Le défaitisme n’ayant aucune place, la génération de transition lance un appel au réveil des consciences. Capable de s’indigner avec colère, la génération de transition inscrit dans la lumière le lien vivace qui nous unit à l’exigence d’un fédéralisme légal et légitime, dont le message à la portée universelle bouleversera la vision du devenir européen.

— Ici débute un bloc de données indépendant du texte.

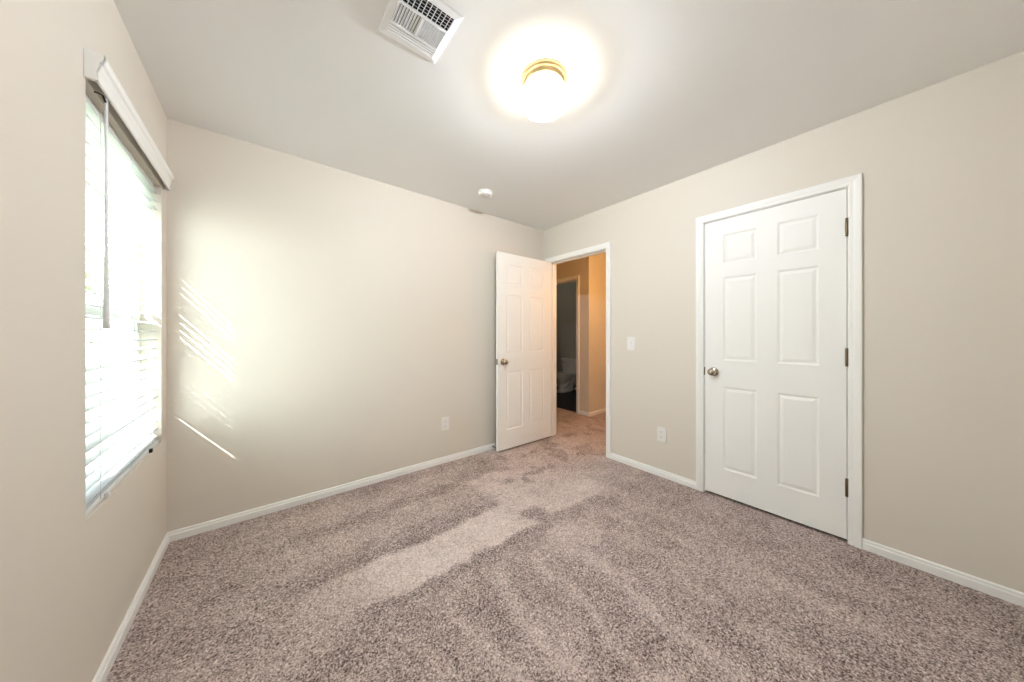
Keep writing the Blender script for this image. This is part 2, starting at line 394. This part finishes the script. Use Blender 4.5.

Les guerres terrifiantes et les divisions intestines laissèrent place à la paix, à la justice, à la prospérité, à 23 langues, à 27 pays, etc. Malheureusement, les identités plurielles ne débouchèrent que faiblement sur l’émergence d’une authentique identité européenne. Or, l’organisation rationnelle optimale des relations humaines en Union européenne nécessite une confiance en l’identité commune. Si les contours du bien vivre ensemble demeurent imprécis, l’espace juridique européen s’est construit progressivement - (1967) convention de Naples, (1985) accords de Schengen, (1988) convention de Lugano, (1993) entrée en vigueur du traité de Maastricht, (1997) traité d’Amsterdam, (1999) conseil de Tempere, (2003) lancement du mandat d’arrêt européen. Face au désenchantement, sommes-nous victimes du mirage de l’injustice ? Selon Benjamin Constant « La souveraineté du peuple est circonscrite par les bornes que lui trace la justice. La volonté de tout un peuple ne peut rendre juste ce qui est injuste ». N’ayant de cesse la quête de sociétés européennes justes, organisons des sociétés libres, respectueuses, responsables, égales et solidaires au nom de l’intérêt général. A l’aube du troisième millénaire, quelles politiques communautaires pour l’emploi, pour la croissance et pour la compétitivité des entreprises européennes ? Quelles politiques au sujet des questions du logement, des transports, des villes, de la sécurité, de la santé, de l’énergie et du climat ?
Le XXIème siècle sera-t-il fédéraliste ? Qu’est-ce qu’être européen ? Quels choix pour la civilisation européenne ? Comprendre son européanité, c’est soutenir la victoire du camp de la liberté contre l’odieuse tyrannie totalitaire. Des horreurs passées naquit la mise en commun des productions de charbon et d’acier de la France et de l’Allemagne, au sein d’une organisation ouverte aux autres pays européens. L’Europe est à nous, sa construction spatiale et temporelle s’enracine historiquement entre l’Atlantique et l’Oural. Terre d’immigration, les acquis de la construction européenne s’articulent autour du Traité de Rome (1957) et de l’espace Schengen (1985). L’Europe est un creuset religieux, philosophique, sociologique, économique, culturel et politique. Au sein de nos villes européennes, aussi plurielles soient-elles, face aux incivilités, à la violence, au racolage, à la corruption, à l’exclusion, à la croissance insatisfaisante des besoins, il est judicieux de promouvoir une communication policée, des espaces de liberté et de solidarité pour la mosaïque des communautés. Ne jamais banaliser le sang de l’Histoire mais tirer les leçons de l’Histoire pour en extraire la quintessence - justifier la mort pour en extraire la vie - Shoah, Nuit et brouillard, La liste de Schindler, Fahrenheit 9.11. De la fierté de son art baroque, de la chrétienté de ses racines, de l’unicité de sa monnaie, la créature suscite de nos jours une kyrielle de réserves. Si sa beauté de jadis s’inscrivit dans le génie humaniste des Lumières du XXIème siècle, par-delà les décennies, l’Europe versa dans le doute malgré l’inventivité de ses architectes. Vider le sens de l’acception fédérale de la construction européenne, c’est refuser de donner un SENS à l’Histoire européenne. Dans une perspective de long terme, l’Union européenne contribue à la stabilité de l’ordre mondial. Comme la devise olympique nous l’indique, souhaitons au fédéralisme - citius, altius, fortius - au service de la civilisation européenne. Et si le fédéralisme donnait forme à un ordre nouveau ? Et si nous mettions en perspective l’histoire européenne avec des choix de civilisation ?
Pierre-Franck HERBINET membre de la Société Civile Organisée en adéquation avec le réseau ETAL
2. Le 26 août 2011 à 11:39, par Laurent Leylekian En réponse à : L’interview de Delors du 18 août : défaitisme ou appel au réveil des consciences ?
Une analyse qui va dans le même sens : l’UE pour le peuple mais sans le peuple.
C’est triste mais c’est vrai.
3. Le 26 août 2011 à 14:47, par Valéry-Xavier Lentz En réponse à : L’interview de Delors du 18 août : défaitisme ou appel au réveil des consciences ?
@Laurent Leylekian : c’est précisément là tout le sens du combat des fédéralistes européens.